By Sreeradha Datta
India and Bangladesh, the two South Asian democracies, are also neighbours with the longest common border of over 4,000 km. They are also partners in progress and development and have over the last seven years been able to sketch out an increasingly deepening engagement trajectory.
The governments on both sides would want to showcase their bilateral partnership in the region. Political leaders on both sides appear invested with each other and have gradually, especially since 2010, been able to widen the bilateral scope to even include defence cooperation in recent times. The development of large and small infrastructure projects, trade facilitation, cross-border linkages and security cooperation are some of the salient features of this evolving relationship.
Clearly there is much to rejoice in bilateral ties between the two neighbours at present. It would be no exaggeration to state that India and Bangladesh are enjoying the most comprehensive bilateral engagement since they established diplomatic ties in 1971 immediately after that country's independence from Pakistan. But we need to ask whether the evolving momentum can be sustained and, more pertinently, can this process be made irreversible?
The past four decades have been witness to periods of stagnant and uneven phases between the neighbours. While the two bilateral agreements signed in 2010 and subsequently in 2015, including the resolution of the border alignment, have placed the two neighbours on a firm footing, India has time and again been accused of not providing a level playing field to Bangladesh.
Indeed, foreign policy is a factor of the domestic ground reality as well as perceptions which may not reflect the ground position. Both these factors assume greater salience in Bangladesh, specially vis-a-vis India. Bangladesh is also a deeply divisive polity. The Awami League's return to power in 2014 was under rather piquant domestic circumstances. Suffice to say that the Awami League can be far from complacent about the next electoral outcome in less than two years.
As is widely known that due to historic reasons, India has been closely associated with the Awami League and its late leader, Bangabandhu Sheikh Mujibur Rahman. This legacy has been carried forward by his daughter, the present Bangladeshi Prime Minister, Sheikh Hasina. Both in her capacity as leader of the Awami League and as the head of the government she has maintained excellent relations with India. Irrespective of the union government in New Delhi, ties with the Awami League remain consistent and positive. Ever since Hasina-led Awami to power in 2009, bilateral relations have seen an ascendancy unknown in the past. The convergences have been wide and mutual. It is no secret that India's prime concerns of security are best understood and addressed by the Awami League and its allies.
Ever since electoral democracy was ushered in in Bangladesh the governments have been formed with either Awami League coalition or the other dominant political party, the Bangladesh Nationalist Party (BNP). For a variety of reasons India and the BNP-led government have not been on the same page as evident from the past. Although on the last visit by the opposition leader, Begum Khaleda Zia, to New Delhi in 2012 there were positive overtures, follow through, as we know it, is a tricky issue. India's predicament is obvious.
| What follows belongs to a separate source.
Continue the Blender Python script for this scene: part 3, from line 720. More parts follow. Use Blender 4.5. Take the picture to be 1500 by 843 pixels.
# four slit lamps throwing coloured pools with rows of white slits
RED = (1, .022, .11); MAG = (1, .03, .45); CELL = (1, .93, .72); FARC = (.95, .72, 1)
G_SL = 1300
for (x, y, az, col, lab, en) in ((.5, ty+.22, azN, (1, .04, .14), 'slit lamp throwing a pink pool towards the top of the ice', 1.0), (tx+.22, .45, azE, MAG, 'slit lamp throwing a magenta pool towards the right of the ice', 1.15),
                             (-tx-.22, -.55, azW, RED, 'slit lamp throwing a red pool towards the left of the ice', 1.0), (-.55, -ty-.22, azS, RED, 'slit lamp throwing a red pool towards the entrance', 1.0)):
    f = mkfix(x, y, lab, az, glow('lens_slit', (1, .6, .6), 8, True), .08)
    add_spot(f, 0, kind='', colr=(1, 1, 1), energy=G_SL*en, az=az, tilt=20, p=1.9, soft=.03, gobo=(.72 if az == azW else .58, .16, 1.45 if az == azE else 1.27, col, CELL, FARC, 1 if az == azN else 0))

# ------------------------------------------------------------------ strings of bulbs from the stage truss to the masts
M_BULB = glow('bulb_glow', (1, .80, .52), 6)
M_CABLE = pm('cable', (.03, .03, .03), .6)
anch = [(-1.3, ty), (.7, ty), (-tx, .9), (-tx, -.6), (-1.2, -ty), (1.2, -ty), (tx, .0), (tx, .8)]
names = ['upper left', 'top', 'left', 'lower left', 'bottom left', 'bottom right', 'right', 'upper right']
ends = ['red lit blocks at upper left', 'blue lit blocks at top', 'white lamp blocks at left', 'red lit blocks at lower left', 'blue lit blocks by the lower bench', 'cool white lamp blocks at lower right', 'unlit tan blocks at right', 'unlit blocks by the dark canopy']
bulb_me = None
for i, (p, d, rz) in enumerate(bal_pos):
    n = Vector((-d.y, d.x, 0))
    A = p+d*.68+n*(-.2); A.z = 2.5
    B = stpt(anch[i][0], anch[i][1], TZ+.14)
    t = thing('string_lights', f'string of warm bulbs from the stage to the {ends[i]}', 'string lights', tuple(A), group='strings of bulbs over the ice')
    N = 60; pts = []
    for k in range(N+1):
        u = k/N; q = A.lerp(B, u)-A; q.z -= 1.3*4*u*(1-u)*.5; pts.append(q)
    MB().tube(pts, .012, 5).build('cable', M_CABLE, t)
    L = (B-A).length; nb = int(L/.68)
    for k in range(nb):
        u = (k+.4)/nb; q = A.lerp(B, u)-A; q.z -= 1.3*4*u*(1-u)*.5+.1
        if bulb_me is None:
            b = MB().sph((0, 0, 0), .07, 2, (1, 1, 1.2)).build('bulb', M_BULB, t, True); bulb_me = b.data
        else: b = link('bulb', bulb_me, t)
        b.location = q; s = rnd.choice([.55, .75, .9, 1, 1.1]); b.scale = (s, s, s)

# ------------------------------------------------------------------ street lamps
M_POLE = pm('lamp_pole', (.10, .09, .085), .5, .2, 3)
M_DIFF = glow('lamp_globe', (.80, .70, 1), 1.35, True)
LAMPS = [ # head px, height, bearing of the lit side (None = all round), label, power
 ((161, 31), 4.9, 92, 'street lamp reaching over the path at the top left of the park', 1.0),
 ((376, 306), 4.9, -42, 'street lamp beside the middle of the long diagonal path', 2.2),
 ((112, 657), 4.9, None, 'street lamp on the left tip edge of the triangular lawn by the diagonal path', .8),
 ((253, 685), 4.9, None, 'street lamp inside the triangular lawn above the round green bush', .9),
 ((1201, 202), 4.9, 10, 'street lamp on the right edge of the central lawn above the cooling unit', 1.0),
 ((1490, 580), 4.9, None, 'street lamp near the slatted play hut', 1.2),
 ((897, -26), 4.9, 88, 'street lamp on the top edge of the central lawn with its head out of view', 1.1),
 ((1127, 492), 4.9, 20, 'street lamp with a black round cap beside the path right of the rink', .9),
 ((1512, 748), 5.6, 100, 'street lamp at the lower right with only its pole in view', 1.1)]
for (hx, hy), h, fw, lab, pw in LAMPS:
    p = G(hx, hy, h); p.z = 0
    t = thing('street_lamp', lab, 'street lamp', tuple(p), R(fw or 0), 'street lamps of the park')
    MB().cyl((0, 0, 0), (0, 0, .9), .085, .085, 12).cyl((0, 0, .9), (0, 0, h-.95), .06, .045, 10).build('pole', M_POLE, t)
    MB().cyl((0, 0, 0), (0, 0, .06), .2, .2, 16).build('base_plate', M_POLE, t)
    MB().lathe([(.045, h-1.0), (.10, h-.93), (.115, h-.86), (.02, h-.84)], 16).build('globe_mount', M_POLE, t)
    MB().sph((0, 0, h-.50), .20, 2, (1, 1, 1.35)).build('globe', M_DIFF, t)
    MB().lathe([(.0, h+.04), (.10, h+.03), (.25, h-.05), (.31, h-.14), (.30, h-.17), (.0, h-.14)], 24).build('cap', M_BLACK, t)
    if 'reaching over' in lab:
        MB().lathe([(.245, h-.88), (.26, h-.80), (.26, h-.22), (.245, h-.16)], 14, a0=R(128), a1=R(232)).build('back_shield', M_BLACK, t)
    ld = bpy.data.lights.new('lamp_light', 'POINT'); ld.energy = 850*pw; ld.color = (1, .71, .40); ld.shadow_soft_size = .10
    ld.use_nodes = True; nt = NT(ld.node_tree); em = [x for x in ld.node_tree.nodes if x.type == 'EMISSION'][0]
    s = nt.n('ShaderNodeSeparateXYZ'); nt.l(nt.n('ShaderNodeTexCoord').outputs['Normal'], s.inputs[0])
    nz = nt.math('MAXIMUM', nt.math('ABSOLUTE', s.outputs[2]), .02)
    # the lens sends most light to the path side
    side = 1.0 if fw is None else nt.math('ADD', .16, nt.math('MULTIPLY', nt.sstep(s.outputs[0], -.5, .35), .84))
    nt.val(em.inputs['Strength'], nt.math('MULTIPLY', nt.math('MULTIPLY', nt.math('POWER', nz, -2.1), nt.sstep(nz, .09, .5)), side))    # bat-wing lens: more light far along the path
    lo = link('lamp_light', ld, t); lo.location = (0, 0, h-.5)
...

Recently, Sheikh Hasina also referred to India providing support to the BNP in the past. The timing is interesting; Sheikh Hasina is due in India in early April on an official visit.
Despite the bilateral bonhomie, Bangladesh is unhappy about the lack of resolution on all the common rivers. While India did put the river Teesta on the bilateral discussion table, the Indian federal political dynamics has prevented the Centre from resolving the issue of water sharing overruling West Bengal's position. Irrespective of the number of outstanding bilateral issues being resolved, lack of resolution on the contentious issue of sharing of common river waters tends to create despair if not suspicion of India's intention in Bangladesh. This issue has been rankling since 2015 and a recent attempt by the Narendra Modi government to renegotiate with West Bengal over this appears to have drawn a blank. While New Delhi can legitimately move ahead on a bilateral resolution it may not want to give West Bengal, led by the feisty Chief Minister Mamata Banerjee, a handle to spin yet another round of dance and drama just now as she had done earlier over the Teesta water-sharing issue.
Apart from other joint projects encompassing infrastructure and energy, the new item being speculated on the bilateral table is that of a defence agreement. Then Indian Defence Minister Manohar Parrikar was in Dhaka last year, within months of the first visit by Chinese President Xi Jingping. Bilateral agreements involving over $20 million across 27 items, including defence, was not unexpected from China, a long-standing partner of Bangladesh. A defence cooperation agreement with an important neighbour would be a feather in India's cap but what would it entail for Bangladesh? Joint military exercises, training, intelligence sharing would be beneficial for both.
Anything that involves purchasing Indian defence equipment and hardware may not go down well with Bangladesh. In the wake of the Indian decision to fully fence the India-Bangladesh land border, the mood across the frontier may not be very indulgent. Sheikh Hasina needs a gift to take back to Dhaka, not a compromise package.